GIVEN TASK:
Copy all the material below, exactly as it stands.

SOURCE EXCERPT:
──────

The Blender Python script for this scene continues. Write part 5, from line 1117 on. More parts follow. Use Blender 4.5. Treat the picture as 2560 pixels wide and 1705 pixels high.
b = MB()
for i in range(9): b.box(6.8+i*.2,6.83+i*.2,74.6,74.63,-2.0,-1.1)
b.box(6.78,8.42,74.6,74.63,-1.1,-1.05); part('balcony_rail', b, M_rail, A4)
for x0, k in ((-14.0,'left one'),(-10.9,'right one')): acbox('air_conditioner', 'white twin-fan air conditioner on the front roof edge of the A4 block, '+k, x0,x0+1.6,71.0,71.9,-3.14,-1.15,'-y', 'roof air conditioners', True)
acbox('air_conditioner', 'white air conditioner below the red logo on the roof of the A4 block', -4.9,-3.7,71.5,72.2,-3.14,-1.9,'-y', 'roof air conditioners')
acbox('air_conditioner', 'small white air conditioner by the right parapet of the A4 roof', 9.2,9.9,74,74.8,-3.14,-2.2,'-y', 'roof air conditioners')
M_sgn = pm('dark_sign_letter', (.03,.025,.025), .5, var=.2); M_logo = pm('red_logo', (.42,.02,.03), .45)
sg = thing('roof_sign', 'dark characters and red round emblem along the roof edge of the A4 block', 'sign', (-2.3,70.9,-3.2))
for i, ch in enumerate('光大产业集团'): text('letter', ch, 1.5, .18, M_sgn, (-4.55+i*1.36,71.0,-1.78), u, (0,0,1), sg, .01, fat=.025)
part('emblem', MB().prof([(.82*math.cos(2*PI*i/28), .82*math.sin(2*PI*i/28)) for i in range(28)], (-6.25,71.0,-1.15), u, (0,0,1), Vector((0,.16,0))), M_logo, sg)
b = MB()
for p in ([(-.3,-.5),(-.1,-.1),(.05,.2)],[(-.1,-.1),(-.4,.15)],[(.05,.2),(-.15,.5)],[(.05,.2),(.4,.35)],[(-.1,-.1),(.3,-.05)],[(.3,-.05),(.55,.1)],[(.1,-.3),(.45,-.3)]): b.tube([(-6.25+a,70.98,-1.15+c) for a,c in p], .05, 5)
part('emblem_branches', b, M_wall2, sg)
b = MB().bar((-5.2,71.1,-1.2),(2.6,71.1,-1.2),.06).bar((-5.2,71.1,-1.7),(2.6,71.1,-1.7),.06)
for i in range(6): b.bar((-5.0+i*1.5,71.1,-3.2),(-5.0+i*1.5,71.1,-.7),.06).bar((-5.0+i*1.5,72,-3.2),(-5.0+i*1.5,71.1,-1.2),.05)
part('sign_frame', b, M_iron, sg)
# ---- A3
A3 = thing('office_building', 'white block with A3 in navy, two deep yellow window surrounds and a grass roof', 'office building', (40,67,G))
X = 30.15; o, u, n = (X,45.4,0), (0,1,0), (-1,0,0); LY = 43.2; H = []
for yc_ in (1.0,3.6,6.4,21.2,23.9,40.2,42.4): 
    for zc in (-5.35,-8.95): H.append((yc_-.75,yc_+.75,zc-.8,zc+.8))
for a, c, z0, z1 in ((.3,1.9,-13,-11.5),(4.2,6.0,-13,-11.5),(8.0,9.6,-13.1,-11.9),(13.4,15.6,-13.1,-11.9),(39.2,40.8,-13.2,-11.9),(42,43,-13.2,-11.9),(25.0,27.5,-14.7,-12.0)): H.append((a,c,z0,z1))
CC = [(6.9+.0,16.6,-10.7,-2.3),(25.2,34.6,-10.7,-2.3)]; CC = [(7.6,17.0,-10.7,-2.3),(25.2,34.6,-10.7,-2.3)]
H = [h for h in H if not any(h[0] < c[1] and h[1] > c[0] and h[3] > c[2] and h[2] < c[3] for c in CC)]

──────

PROBLEM SOLUTION:
The Blender Python script for this scene continues. Write part 5, from line 1117 on. More parts follow. Use Blender 4.5. Treat the picture as 2560 pixels wide and 1705 pixels high.
b = MB()
for i in range(9): b.box(6.8+i*.2,6.83+i*.2,74.6,74.63,-2.0,-1.1)
b.box(6.78,8.42,74.6,74.63,-1.1,-1.05); part('balcony_rail', b, M_rail, A4)
for x0, k in ((-14.0,'left one'),(-10.9,'right one')): acbox('air_conditioner', 'white twin-fan air conditioner on the front roof edge of the A4 block, '+k, x0,x0+1.6,71.0,71.9,-3.14,-1.15,'-y', 'roof air conditioners', True)
acbox('air_conditioner', 'white air conditioner below the red logo on the roof of the A4 block', -4.9,-3.7,71.5,72.2,-3.14,-1.9,'-y', 'roof air conditioners')
acbox('air_conditioner', 'small white air conditioner by the right parapet of the A4 roof', 9.2,9.9,74,74.8,-3.14,-2.2,'-y', 'roof air conditioners')
M_sgn = pm('dark_sign_letter', (.03,.025,.025), .5, var=.2); M_logo = pm('red_logo', (.42,.02,.03), .45)
sg = thing('roof_sign', 'dark characters and red round emblem along the roof edge of the A4 block', 'sign', (-2.3,70.9,-3.2))
for i, ch in enumerate('光大产业集团'): text('letter', ch, 1.5, .18, M_sgn, (-4.55+i*1.36,71.0,-1.78), u, (0,0,1), sg, .01, fat=.025)
part('emblem', MB().prof([(.82*math.cos(2*PI*i/28), .82*math.sin(2*PI*i/28)) for i in range(28)], (-6.25,71.0,-1.15), u, (0,0,1), Vector((0,.16,0))), M_logo, sg)
b = MB()
for p in ([(-.3,-.5),(-.1,-.1),(.05,.2)],[(-.1,-.1),(-.4,.15)],[(.05,.2),(-.15,.5)],[(.05,.2),(.4,.35)],[(-.1,-.1),(.3,-.05)],[(.3,-.05),(.55,.1)],[(.1,-.3),(.45,-.3)]): b.tube([(-6.25+a,70.98,-1.15+c) for a,c in p], .05, 5)
part('emblem_branches', b, M_wall2, sg)
b = MB().bar((-5.2,71.1,-1.2),(2.6,71.1,-1.2),.06).bar((-5.2,71.1,-1.7),(2.6,71.1,-1.7),.06)
for i in range(6): b.bar((-5.0+i*1.5,71.1,-3.2),(-5.0+i*1.5,71.1,-.7),.06).bar((-5.0+i*1.5,72,-3.2),(-5.0+i*1.5,71.1,-1.2),.05)
part('sign_frame', b, M_iron, sg)
# ---- A3
A3 = thing('office_building', 'white block with A3 in navy, two deep yellow window surrounds and a grass roof', 'office building', (40,67,G))
X = 30.15; o, u, n = (X,45.4,0), (0,1,0), (-1,0,0); LY = 43.2; H = []
for yc_ in (1.0,3.6,6.4,21.2,23.9,40.2,42.4): 
    for zc in (-5.35,-8.95): H.append((yc_-.75,yc_+.75,zc-.8,zc+.8))
for a, c, z0, z1 in ((.3,1.9,-13,-11.5),(4.2,6.0,-13,-11.5),(8.0,9.6,-13.1,-11.9),(13.4,15.6,-13.1,-11.9),(39.2,40.8,-13.2,-11.9),(42,43,-13.2,-11.9),(25.0,27.5,-14.7,-12.0)): H.append((a,c,z0,z1))
CC = [(6.9+.0,16.6,-10.7,-2.3),(25.2,34.6,-10.7,-2.3)]; CC = [(7.6,17.0,-10.7,-2.3),(25.2,34.6,-10.7,-2.3)]
H = [h for h in H if not any(h[0] < c[1] and h[1] > c[0] and h[3] > c[2] and h[2] < c[3] for c in CC)]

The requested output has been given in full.